By this action Zacchaeus was joining the great movement of jubilean reform undertaken by Jesus. He was practicing what Jesus preached by abolishing his part in the system of exploitation under which the people of Israel were suffering. And so Jesus exclaimed, “Today salvation has come to this house, because this man, too, is a son of Abraham. For the Son of Man came to seek and to save what was lost.” One could conclude that those who do not practice the Jubilee are excluding themselves from among the sons of Abraham.

Jesus considered the rich who did not redistribute their capital as lost. When referring to the rich young ruler, Jesus said, “How hard it is for the rich to enter the kingdom of God!” and the disciples cried out, “Who then can be saved?” Indeed, the rich young ruler had refused to sell his possessions and return them to the poor.

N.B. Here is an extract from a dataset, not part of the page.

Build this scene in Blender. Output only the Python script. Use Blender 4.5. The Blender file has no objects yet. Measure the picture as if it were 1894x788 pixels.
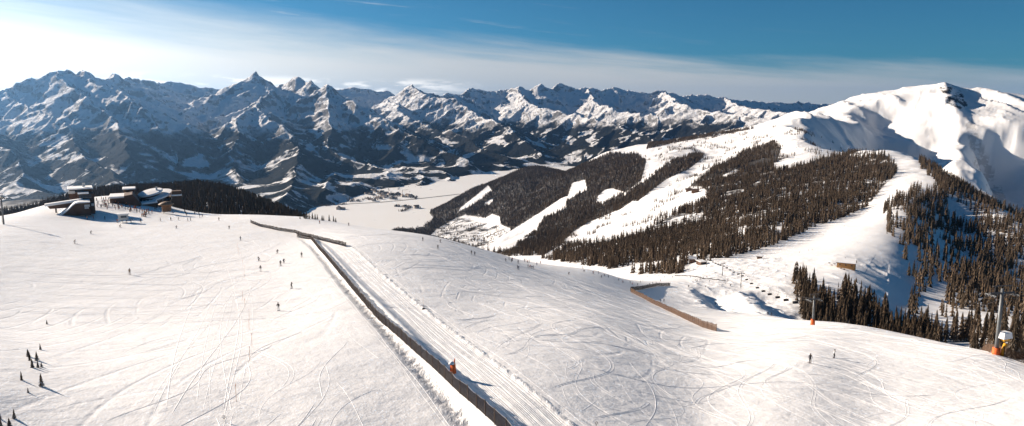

He had received the command as the disciples had – to put the Jubilee into practice – but he had not obeyed. Despite Jesus’ sympathy for him, he could not be one of his disciples (Luke 18:18–30).

The contrast between the bitter sorrow of the rich young ruler and the joy of the apostles, who had responded to Jesus’ call by leaving behind all that they had, is indeed striking. It was, in fact, after the rich man’s departure that Peter exclaimed, “We have left all we had to follow you!” Jesus answered, “I tell you the truth, no one who has left home or wife or brothers or parents or children for the sake of the kingdom of God will fail to receive many times as much in this age and, in the age to come, eternal life” (Luke 18:28–30).